C’è una storia gloriosa e suggestiva che da sempre a Favignana si è guadagnata la ribalta della cronaca: è la storia del tonno, la storia della mattanza, la storia dei rais e la storia del destino della tonnara.
Il tonno affascina perché rappresenta la lotta (rispettosa) dell’uomo contro la natura, perché il sangue della mattanza ha sempre attratto alcuni e ripugnato altri, perché la figura del rais racchiude in sé il mito e l’eroe, perché le antiche “cialome” hanno il suono di qualcosa che ti si lacera nell’anima.
Tuttavia c’è un’altra storia a Favignana, altrettanto gloriosa ma meno clamorosa, altrettanto suggestiva ma meno nota e che invece meriterebbe altrettanto clamore e altrettanta notorietà.
La storia di Favignana sa di tonno, ma sa anche di polvere…sì di polvere, la polvere delle cave di calcarenite, le “pirrere”.
La calcarenite, ricca di fossili che ne testimoniano l'origine marina (lamellibranchi, coralli...), sedimenta in forme abbastanza compatte che si prestano ad essere estratte ed usate come pietra concia a scopo edile, conosciuta col nome di tufo.
Il tufo fu per secoli, insieme con la pesca e l'agricoltura, fonte primaria di guadagno. Lo sfruttamento risale ad epoca antichissima, ma fu soprattutto nel periodo compreso fra il 1700 e il 1950 che raggiunse il massimo sviluppo.
E questo racconto che viene dal cuore della terra è talmente glorioso da aver cambiato per sempre i “connotati” del territorio favignanese.

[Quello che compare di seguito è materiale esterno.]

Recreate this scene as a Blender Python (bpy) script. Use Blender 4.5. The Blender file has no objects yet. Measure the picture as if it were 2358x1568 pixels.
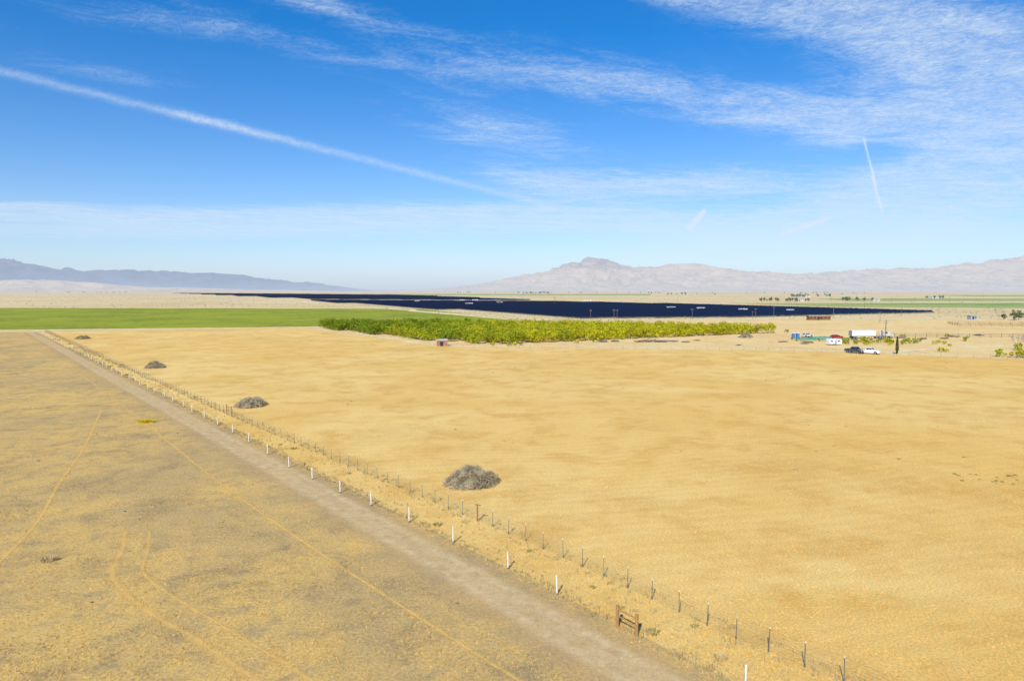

“Il tufo caratterizza l'isola di Favignana in una maniera quasi esasperata; dovunque il tufo si legge e si legge in tanti aspetti: si legge come materiale da costruzione, pietra, case, muri, sculture, ma si legge anche come luogo stesso, cioè montagne, scogli e poi cave, oggi spazio vuoto, contraltare dello spazio architettonico, spazio fantastico che lascia immaginare un labirinto o un antro del ciclope o un luogo scultoreo dove l'escavazione ha lasciato come segni tangibili colonne, capitelli, figure stilizzate, trine e ricami di pietra.”
(Maria Guccione)
E la gloria di questo paesaggio “artificiale” ma ormai così naturale è la gloria di altrettanti personaggi che meriterebbero un posto nel mito: i pirriatura, ovvero i cava-tufo.
Ed è così che il mito di Favignana in realtà attinge dal mare e dalla terra.

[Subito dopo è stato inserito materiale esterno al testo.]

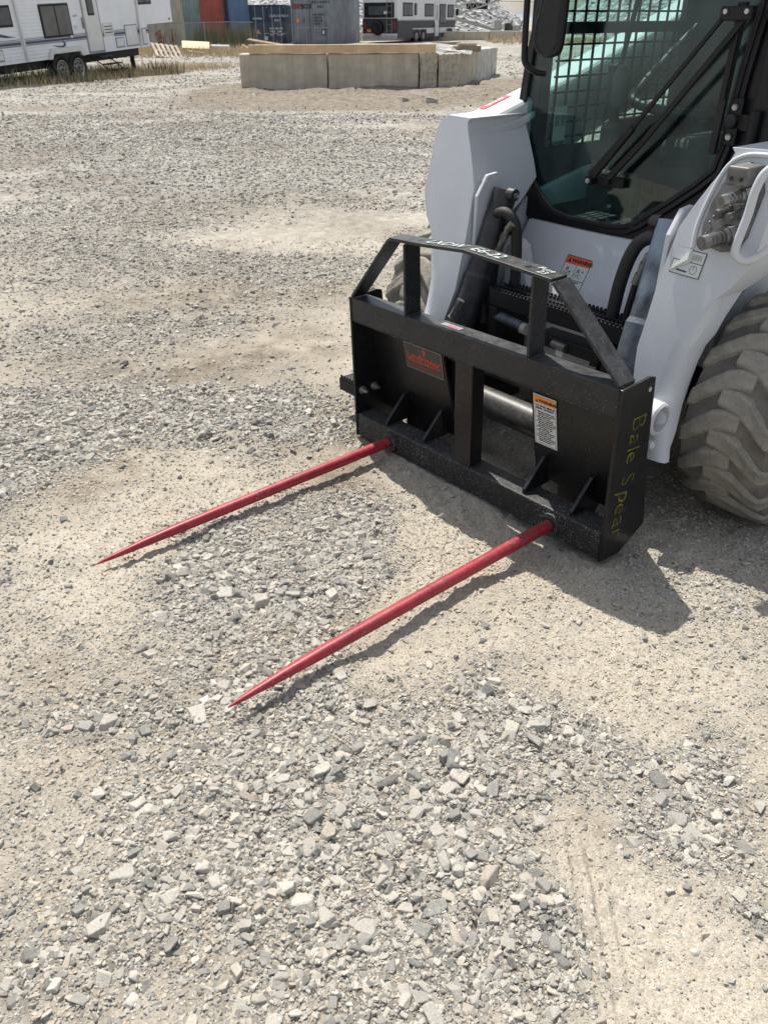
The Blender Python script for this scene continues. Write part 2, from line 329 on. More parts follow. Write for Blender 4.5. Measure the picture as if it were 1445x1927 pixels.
# ---------------------------------------------------------------- ground
def vnoise(x, y, sc, seed):
    x = x*sc+seed*17.13; y = y*sc+seed*5.71; xi = np.floor(x); yi = np.floor(y); fx = x-xi; fy = y-yi
    fx = fx*fx*(3-2*fx); fy = fy*fy*(3-2*fy)
    def h(a, b_):
        q = np.sin(a*127.1+b_*311.7+seed*74.7)*43758.5453; return q-np.floor(q)
    return (h(xi, yi)*(1-fx)+h(xi+1, yi)*fx)*(1-fy)+(h(xi, yi+1)*(1-fx)+h(xi+1, yi+1)*fx)*fy
BLOBS = [(-0.13, 1.04, 0.32, 0.21, 1), (0.0, 0.87, 0.32, 0.14, 1), (-0.32, 1.22, 0.18, 0.17, 0.8), (-0.1, 1.29, 0.16, 0.19, 1), (0.38, 1.25, 0.19, 0.19, 1), (0.75, 1.1, 0.14, 0.16, 0.9), (0.6, 0.74, 0.08, 0.07, 1), (0.61, 0.93, 0.09, 0.1, 0.6), (-0.5, 1.0, 0.21, 0.11, 0.45), (-0.22, 0.87, 0.25, 0.09, 0.8), (0.15, 1.03, 0.13, 0.15, 0.9), (-0.61, 0.75, 0.11, 0.1, 0.4), (-0.4, 0.72, 0.13, 0.07, 0.5), (-0.25, 1.91, 0.19, 0.39, 0.8), (-0.36, 1.98, 0.21, 0.22, 0.7), (-0.07, 2.09, 0.1, 0.36, 0.8), (-0.5, 1.85, 0.15, 0.23, 0.6), (-0.78, 1.32, 0.16, 0.13, 0.5), (-1.05, 3.07, 0.67, 0.27, 1), (-1.28, 2.77, 0.31, 0.18, 1), (-0.59, 2.96, 0.32, 0.23, 0.9), (-0.34, 2.81, 0.25, 0.23, 0.7), (-1.27, 2.47, 0.13, 0.15, 0.6), (-1.41, 3.48, 0.32, 0.26, 0.6), (-0.53, 4.97, 0.43, 0.47, 0.9), (-1.6, 4.12, 0.62, 0.51, 0.6), (-0.9, 4.07, 0.39, 0.34, 0.5), (-1.87, 5.55, 0.9, 0.71, 0.6), (-0.68, 9.66, 1.14, 2.21, 0.7), (-2.59, 10.61, 1.55, 2.61, 0.6), (-0.43, 3.6, 0.23, 0.21, 0.4), (0.26, 0.75, 0.08, 0.05, 0.3),
 (-0.72, 2.36, 0.27, 0.14, -0.8), (-0.6, 3.9, 0.43, 0.28, -0.6), (-0.86, 2.04, 0.3, 0.15, -0.6), (-0.86, 1.66, 0.23, 0.13, -0.5), (0.22, 1.66, 0.36, 0.2, -1), (0.65, 1.41, 0.26, 0.14, -0.8), (0.46, 0.88, 0.11, 0.21, -1), (0.17, 2.27, 0.26, 0.34, -1), (-0.39, 0.89, 0.12, 0.04, -0.5), (-0.63, 0.92, 0.15, 0.07, -0.5), (0.2, 0.68, 0.17, 0.03, -0.5), (-0.14, 2.46, 0.15, 0.15, -0.5), (0.97, 2.15, 0.25, 0.37, -0.3), (-0.74, 1.1, 0.1, 0.08, -0.3), (0.02, 1.61, 0.11, 0.13, -0.3), (-1.21, 6.26, 0.81, 0.44, -0.5), (-0.29, 6.44, 0.49, 0.55, -0.5)]
def gravel(x, y):
    g = np.full_like(x, .17)+.22*(vnoise(x, y, 3.1, 3)-.5)+.34*(vnoise(x, y, .9, 5)-.5)
    wx = x+.22*(vnoise(x, y, 3.3, 8)-.5)+.10*(vnoise(x, y, 9, 18)-.5)+.05*(vnoise(x, y, 24, 28)-.5); wy = y+.22*(vnoise(x, y, 3.3, 9)-.5)+.10*(vnoise(x, y, 9, 19)-.5)+.05*(vnoise(x, y, 24, 29)-.5)
    for cx, cy, rx, ry, w in BLOBS:
        d = ((wx-cx)/rx)**2+((wy-cy)/ry)**2
        g = g+w*(.72 if w > 0 else .42)*np.exp(-d*.9)
    g = g+np.clip((y-3)/6, 0, 1)*.30+.5*(vnoise(x*.35, y, 2.2, 51)-.5)*np.clip((y-2)/3, 0, 1)
    wx = x+.10*(vnoise(x, y, 8, 8)-.5)
    g = g-.5*np.exp(-((wx-(.42+.05*(y-1)))/.12)**2)*np.clip((1.3-y)*2, 0, 1)
    g = g+.45*(vnoise(x*.45+y*.3, y-x*.2, 1.6, 61)-.5)*np.clip((y-2)/2, 0, 1)
    g = np.clip(.38+(g-.38)*1.35, 0, 1)
    g = g*(1-.75*np.exp(-(np.maximum(np.abs(x-.1)-3.0, 0)**2+(np.maximum(np.abs(y-18.2)-1.4, 0))**2)*1.0))
    g = g*np.clip(.45+1.1*vnoise(x, y, 14, 12), .35, 1.4)
    return np.clip(g, 0, 1)
def height(x, y):
    near = 1/(1+np.maximum(y-4, 0)*.15)
    z = .035*(vnoise(x, y, .7, 1)-.5)*np.clip(np.abs(y-1.9)/3, .15, 1)+.018*(vnoise(x, y, 2.6, 2)-.5)
    z = z+.016*(vnoise(x, y, 7, 4)-.5)*np.clip(.3+1.2*vnoise(x, y, 1.1, 14), .3, 1.3)+.009*(vnoise(x, y, 20, 6)-.5)+.008*(vnoise(x, y, 55, 7)-.5)*near+.004*(vnoise(x, y, 120, 10)-.5)*near
    # tyre prints left of the lower right gravel
    tr = np.exp(-((x-(.42+.05*(y-1)))/.09)**4)*np.clip((1.35-y)*2.5, 0, 1)
    z = z+tr*(-.005+.0055*np.sin((x-.05*y+.006*vnoise(x, y, 9, 77))*2*math.pi/.030)*np.clip(vnoise(x, y, 8, 78)*2.4-.5, 0, 1))
    # bank of dirt round the concrete blocks
    d = np.maximum(np.abs(x-.2)-2.9, 0)**2/1.4+np.maximum(np.abs(y-21.0)-2.3, 0)**2/1.6
    z = z+.13*np.exp(-d*.75)*(.7+.6*vnoise(x, y, 1.3, 21))+.05*np.exp(-d*.5)*(vnoise(x, y, 3.0, 22)-.5)
    z = z+.25*(vnoise(x, y, .11, 31)-.5)*np.clip((y-9)/10, 0, 1)*np.clip((46-y)/10, 0, 1)*np.exp(-d*0)*.5
    return z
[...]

“Sono simili la pesca e l’estrazione del tufo, vengono dalla preistoria e i modi di praticarli sono rimasti uguali, incuranti del passare del tempo [..] Se per qualche strano motivo dovessimo decidere quale dei due sia stato più faticoso dell’altro, non ci sarebbe storia. Il tufo si rubava, si scippava alla terra in un baratto continuo di sforzo, di sudore, da far girare la testa […] Oggi le cave sono paesaggio, ieri tribolazione.
[…] Eppure i pirriatura hanno inciso così nel profondo Favignana tanto che il loro santo, il Crocifisso, è diventato il patrono dell’isola. Questi uomini non ci sono più, ma hanno lasciato le cave, alternanza di vuoto e pieno ormai talmente legate all’essenza del luogo dell’essere diventate paesaggio, indistinguibili da cale e faraglioni, coste e monti.[…] Cave che aprono sul mare e altre chiuse come scavi archeologici che scendono sul fondo di ziggurat rovesciate. Cave a galleria e cave che sono diventate parte dell’abitazione a cui appartengono. E poi una rete di sentieri, alcuni scomparsi, altri diventati piste e stradine, che collegano le cave secondo una geometria che porta sempre verso il mare, dove il tufo veniva imbarcato.”
(L’ultimo Rais di Favignana - Massimiliano Scudeletti)
Questa è la storia e l’eredità che ha lasciato è fatta di spazio vuoto, trasformato, vissuto, coltivato, recuperato, riutilizzato, uno spazio vuoto che riempie l’anima che una cialoma magari ha lacerato.